* **GOAL**:
Below is a listing; copy all of it exactly.

* **LISTED RECORDS**:
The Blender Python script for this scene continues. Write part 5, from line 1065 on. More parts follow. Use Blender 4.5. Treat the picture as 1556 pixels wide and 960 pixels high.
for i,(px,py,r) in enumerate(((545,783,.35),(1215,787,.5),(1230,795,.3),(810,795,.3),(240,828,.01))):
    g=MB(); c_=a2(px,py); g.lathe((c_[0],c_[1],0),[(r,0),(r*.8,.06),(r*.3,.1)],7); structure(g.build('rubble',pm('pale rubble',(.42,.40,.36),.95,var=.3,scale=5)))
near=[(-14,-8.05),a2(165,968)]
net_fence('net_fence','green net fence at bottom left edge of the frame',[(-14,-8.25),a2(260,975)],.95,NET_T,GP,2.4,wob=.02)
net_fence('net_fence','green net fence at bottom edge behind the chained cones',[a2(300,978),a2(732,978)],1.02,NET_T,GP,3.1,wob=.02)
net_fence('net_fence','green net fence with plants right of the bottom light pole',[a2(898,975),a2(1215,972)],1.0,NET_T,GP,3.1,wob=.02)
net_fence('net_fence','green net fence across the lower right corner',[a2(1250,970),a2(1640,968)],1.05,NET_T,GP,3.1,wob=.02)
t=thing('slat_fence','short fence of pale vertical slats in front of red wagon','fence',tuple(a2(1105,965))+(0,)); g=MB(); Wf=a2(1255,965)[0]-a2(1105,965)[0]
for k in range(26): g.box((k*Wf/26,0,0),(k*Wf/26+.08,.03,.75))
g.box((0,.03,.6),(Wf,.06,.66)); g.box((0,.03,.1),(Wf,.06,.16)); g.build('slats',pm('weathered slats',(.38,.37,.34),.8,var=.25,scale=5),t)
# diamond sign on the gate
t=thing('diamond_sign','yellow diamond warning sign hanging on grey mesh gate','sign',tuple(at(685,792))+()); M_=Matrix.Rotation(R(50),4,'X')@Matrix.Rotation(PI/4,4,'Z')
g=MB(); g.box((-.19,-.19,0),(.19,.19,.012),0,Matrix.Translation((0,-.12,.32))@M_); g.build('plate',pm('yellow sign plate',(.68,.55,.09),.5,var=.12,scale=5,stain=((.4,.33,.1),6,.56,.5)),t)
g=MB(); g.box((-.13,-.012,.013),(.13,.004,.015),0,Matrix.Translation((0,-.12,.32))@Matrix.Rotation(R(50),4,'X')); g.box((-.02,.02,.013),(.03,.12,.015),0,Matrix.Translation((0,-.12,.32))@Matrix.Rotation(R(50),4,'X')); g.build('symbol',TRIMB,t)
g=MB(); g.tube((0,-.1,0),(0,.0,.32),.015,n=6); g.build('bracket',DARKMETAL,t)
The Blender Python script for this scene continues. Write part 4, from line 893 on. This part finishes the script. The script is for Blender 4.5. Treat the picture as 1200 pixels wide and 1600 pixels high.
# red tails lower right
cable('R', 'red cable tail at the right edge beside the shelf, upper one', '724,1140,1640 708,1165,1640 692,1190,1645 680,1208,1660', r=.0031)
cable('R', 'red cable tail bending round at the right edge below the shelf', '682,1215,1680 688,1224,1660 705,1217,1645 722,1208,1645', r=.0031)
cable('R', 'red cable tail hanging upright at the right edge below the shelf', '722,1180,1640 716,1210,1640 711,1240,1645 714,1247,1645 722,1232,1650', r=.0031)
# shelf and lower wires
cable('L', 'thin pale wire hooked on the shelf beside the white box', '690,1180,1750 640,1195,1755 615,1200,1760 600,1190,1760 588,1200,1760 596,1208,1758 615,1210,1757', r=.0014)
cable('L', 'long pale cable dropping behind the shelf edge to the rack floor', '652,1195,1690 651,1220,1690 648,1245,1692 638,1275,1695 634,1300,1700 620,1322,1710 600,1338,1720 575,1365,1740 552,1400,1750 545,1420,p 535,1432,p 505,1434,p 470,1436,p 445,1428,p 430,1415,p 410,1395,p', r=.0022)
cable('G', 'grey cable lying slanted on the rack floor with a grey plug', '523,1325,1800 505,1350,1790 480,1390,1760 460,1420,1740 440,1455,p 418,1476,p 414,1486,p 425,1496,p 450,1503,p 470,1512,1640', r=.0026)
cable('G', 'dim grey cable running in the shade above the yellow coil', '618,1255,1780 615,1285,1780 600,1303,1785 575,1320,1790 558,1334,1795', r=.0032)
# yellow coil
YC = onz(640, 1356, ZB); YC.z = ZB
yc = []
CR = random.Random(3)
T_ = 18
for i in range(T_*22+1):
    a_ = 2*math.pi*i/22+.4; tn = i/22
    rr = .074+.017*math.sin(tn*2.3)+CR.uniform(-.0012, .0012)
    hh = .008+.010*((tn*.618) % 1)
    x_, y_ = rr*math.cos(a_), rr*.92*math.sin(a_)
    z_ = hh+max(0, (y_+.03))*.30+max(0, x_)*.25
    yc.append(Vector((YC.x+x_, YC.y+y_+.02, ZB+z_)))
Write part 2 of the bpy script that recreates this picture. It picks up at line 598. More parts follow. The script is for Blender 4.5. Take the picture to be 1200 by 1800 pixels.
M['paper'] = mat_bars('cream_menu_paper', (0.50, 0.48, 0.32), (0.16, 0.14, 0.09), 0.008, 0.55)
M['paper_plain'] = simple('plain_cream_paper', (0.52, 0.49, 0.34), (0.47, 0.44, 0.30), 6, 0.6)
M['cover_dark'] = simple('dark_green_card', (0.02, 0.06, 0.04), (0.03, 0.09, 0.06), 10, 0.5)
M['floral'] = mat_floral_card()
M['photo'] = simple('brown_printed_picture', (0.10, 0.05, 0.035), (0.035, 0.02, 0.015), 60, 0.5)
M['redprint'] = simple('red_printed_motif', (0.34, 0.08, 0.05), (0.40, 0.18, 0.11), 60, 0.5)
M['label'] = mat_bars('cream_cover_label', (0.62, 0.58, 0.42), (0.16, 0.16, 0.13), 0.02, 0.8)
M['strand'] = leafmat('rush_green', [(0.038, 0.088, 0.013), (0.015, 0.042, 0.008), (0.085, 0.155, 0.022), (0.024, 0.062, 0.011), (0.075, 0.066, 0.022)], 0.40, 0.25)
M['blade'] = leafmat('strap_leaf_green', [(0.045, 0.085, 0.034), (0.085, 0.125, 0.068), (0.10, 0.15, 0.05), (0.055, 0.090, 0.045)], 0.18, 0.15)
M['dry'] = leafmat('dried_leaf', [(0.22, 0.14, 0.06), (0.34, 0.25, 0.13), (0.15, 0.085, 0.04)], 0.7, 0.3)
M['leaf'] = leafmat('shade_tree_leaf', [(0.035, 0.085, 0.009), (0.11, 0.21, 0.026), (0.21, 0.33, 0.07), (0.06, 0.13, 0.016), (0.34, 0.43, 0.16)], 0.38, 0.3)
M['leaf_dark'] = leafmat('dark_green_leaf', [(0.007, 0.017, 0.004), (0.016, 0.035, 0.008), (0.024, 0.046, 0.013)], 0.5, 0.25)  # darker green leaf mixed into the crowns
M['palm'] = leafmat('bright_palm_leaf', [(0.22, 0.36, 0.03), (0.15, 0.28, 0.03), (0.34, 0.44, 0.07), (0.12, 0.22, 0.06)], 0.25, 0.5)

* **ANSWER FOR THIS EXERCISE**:
The Blender Python script for this scene continues. Write part 5, from line 1065 on. More parts follow. Use Blender 4.5. Treat the picture as 1556 pixels wide and 960 pixels high.
for i,(px,py,r) in enumerate(((545,783,.35),(1215,787,.5),(1230,795,.3),(810,795,.3),(240,828,.01))):
    g=MB(); c_=a2(px,py); g.lathe((c_[0],c_[1],0),[(r,0),(r*.8,.06),(r*.3,.1)],7); structure(g.build('rubble',pm('pale rubble',(.42,.40,.36),.95,var=.3,scale=5)))
near=[(-14,-8.05),a2(165,968)]
net_fence('net_fence','green net fence at bottom left edge of the frame',[(-14,-8.25),a2(260,975)],.95,NET_T,GP,2.4,wob=.02)
net_fence('net_fence','green net fence at bottom edge behind the chained cones',[a2(300,978),a2(732,978)],1.02,NET_T,GP,3.1,wob=.02)
net_fence('net_fence','green net fence with plants right of the bottom light pole',[a2(898,975),a2(1215,972)],1.0,NET_T,GP,3.1,wob=.02)
net_fence('net_fence','green net fence across the lower right corner',[a2(1250,970),a2(1640,968)],1.05,NET_T,GP,3.1,wob=.02)
t=thing('slat_fence','short fence of pale vertical slats in front of red wagon','fence',tuple(a2(1105,965))+(0,)); g=MB(); Wf=a2(1255,965)[0]-a2(1105,965)[0]
for k in range(26): g.box((k*Wf/26,0,0),(k*Wf/26+.08,.03,.75))
g.box((0,.03,.6),(Wf,.06,.66)); g.box((0,.03,.1),(Wf,.06,.16)); g.build('slats',pm('weathered slats',(.38,.37,.34),.8,var=.25,scale=5),t)
# diamond sign on the gate
t=thing('diamond_sign','yellow diamond warning sign hanging on grey mesh gate','sign',tuple(at(685,792))+()); M_=Matrix.Rotation(R(50),4,'X')@Matrix.Rotation(PI/4,4,'Z')
g=MB(); g.box((-.19,-.19,0),(.19,.19,.012),0,Matrix.Translation((0,-.12,.32))@M_); g.build('plate',pm('yellow sign plate',(.68,.55,.09),.5,var=.12,scale=5,stain=((.4,.33,.1),6,.56,.5)),t)
g=MB(); g.box((-.13,-.012,.013),(.13,.004,.015),0,Matrix.Translation((0,-.12,.32))@Matrix.Rotation(R(50),4,'X')); g.box((-.02,.02,.013),(.03,.12,.015),0,Matrix.Translation((0,-.12,.32))@Matrix.Rotation(R(50),4,'X')); g.build('symbol',TRIMB,t)
g=MB(); g.tube((0,-.1,0),(0,.0,.32),.015,n=6); g.build('bracket',DARKMETAL,t)
The Blender Python script for this scene continues. Write part 4, from line 893 on. This part finishes the script. The script is for Blender 4.5. Treat the picture as 1200 pixels wide and 1600 pixels high.
# red tails lower right
cable('R', 'red cable tail at the right edge beside the shelf, upper one', '724,1140,1640 708,1165,1640 692,1190,1645 680,1208,1660', r=.0031)
cable('R', 'red cable tail bending round at the right edge below the shelf', '682,1215,1680 688,1224,1660 705,1217,1645 722,1208,1645', r=.0031)
cable('R', 'red cable tail hanging upright at the right edge below the shelf', '722,1180,1640 716,1210,1640 711,1240,1645 714,1247,1645 722,1232,1650', r=.0031)
# shelf and lower wires
cable('L', 'thin pale wire hooked on the shelf beside the white box', '690,1180,1750 640,1195,1755 615,1200,1760 600,1190,1760 588,1200,1760 596,1208,1758 615,1210,1757', r=.0014)
cable('L', 'long pale cable dropping behind the shelf edge to the rack floor', '652,1195,1690 651,1220,1690 648,1245,1692 638,1275,1695 634,1300,1700 620,1322,1710 600,1338,1720 575,1365,1740 552,1400,1750 545,1420,p 535,1432,p 505,1434,p 470,1436,p 445,1428,p 430,1415,p 410,1395,p', r=.0022)
cable('G', 'grey cable lying slanted on the rack floor with a grey plug', '523,1325,1800 505,1350,1790 480,1390,1760 460,1420,1740 440,1455,p 418,1476,p 414,1486,p 425,1496,p 450,1503,p 470,1512,1640', r=.0026)
cable('G', 'dim grey cable running in the shade above the yellow coil', '618,1255,1780 615,1285,1780 600,1303,1785 575,1320,1790 558,1334,1795', r=.0032)
# yellow coil
YC = onz(640, 1356, ZB); YC.z = ZB
yc = []
CR = random.Random(3)
T_ = 18
for i in range(T_*22+1):
    a_ = 2*math.pi*i/22+.4; tn = i/22
    rr = .074+.017*math.sin(tn*2.3)+CR.uniform(-.0012, .0012)
    hh = .008+.010*((tn*.618) % 1)
    x_, y_ = rr*math.cos(a_), rr*.92*math.sin(a_)
    z_ = hh+max(0, (y_+.03))*.30+max(0, x_)*.25
    yc.append(Vector((YC.x+x_, YC.y+y_+.02, ZB+z_)))
Write part 2 of the bpy script that recreates this picture. It picks up at line 598. More parts follow. The script is for Blender 4.5. Take the picture to be 1200 by 1800 pixels.
M['paper'] = mat_bars('cream_menu_paper', (0.50, 0.48, 0.32), (0.16, 0.14, 0.09), 0.008, 0.55)
M['paper_plain'] = simple('plain_cream_paper', (0.52, 0.49, 0.34), (0.47, 0.44, 0.30), 6, 0.6)
M['cover_dark'] = simple('dark_green_card', (0.02, 0.06, 0.04), (0.03, 0.09, 0.06), 10, 0.5)
M['floral'] = mat_floral_card()
M['photo'] = simple('brown_printed_picture', (0.10, 0.05, 0.035), (0.035, 0.02, 0.015), 60, 0.5)
M['redprint'] = simple('red_printed_motif', (0.34, 0.08, 0.05), (0.40, 0.18, 0.11), 60, 0.5)
M['label'] = mat_bars('cream_cover_label', (0.62, 0.58, 0.42), (0.16, 0.16, 0.13), 0.02, 0.8)
M['strand'] = leafmat('rush_green', [(0.038, 0.088, 0.013), (0.015, 0.042, 0.008), (0.085, 0.155, 0.022), (0.024, 0.062, 0.011), (0.075, 0.066, 0.022)], 0.40, 0.25)
M['blade'] = leafmat('strap_leaf_green', [(0.045, 0.085, 0.034), (0.085, 0.125, 0.068), (0.10, 0.15, 0.05), (0.055, 0.090, 0.045)], 0.18, 0.15)
M['dry'] = leafmat('dried_leaf', [(0.22, 0.14, 0.06), (0.34, 0.25, 0.13), (0.15, 0.085, 0.04)], 0.7, 0.3)
M['leaf'] = leafmat('shade_tree_leaf', [(0.035, 0.085, 0.009), (0.11, 0.21, 0.026), (0.21, 0.33, 0.07), (0.06, 0.13, 0.016), (0.34, 0.43, 0.16)], 0.38, 0.3)
M['leaf_dark'] = leafmat('dark_green_leaf', [(0.007, 0.017, 0.004), (0.016, 0.035, 0.008), (0.024, 0.046, 0.013)], 0.5, 0.25)  # darker green leaf mixed into the crowns
M['palm'] = leafmat('bright_palm_leaf', [(0.22, 0.36, 0.03), (0.15, 0.28, 0.03), (0.34, 0.44, 0.07), (0.12, 0.22, 0.06)], 0.25, 0.5)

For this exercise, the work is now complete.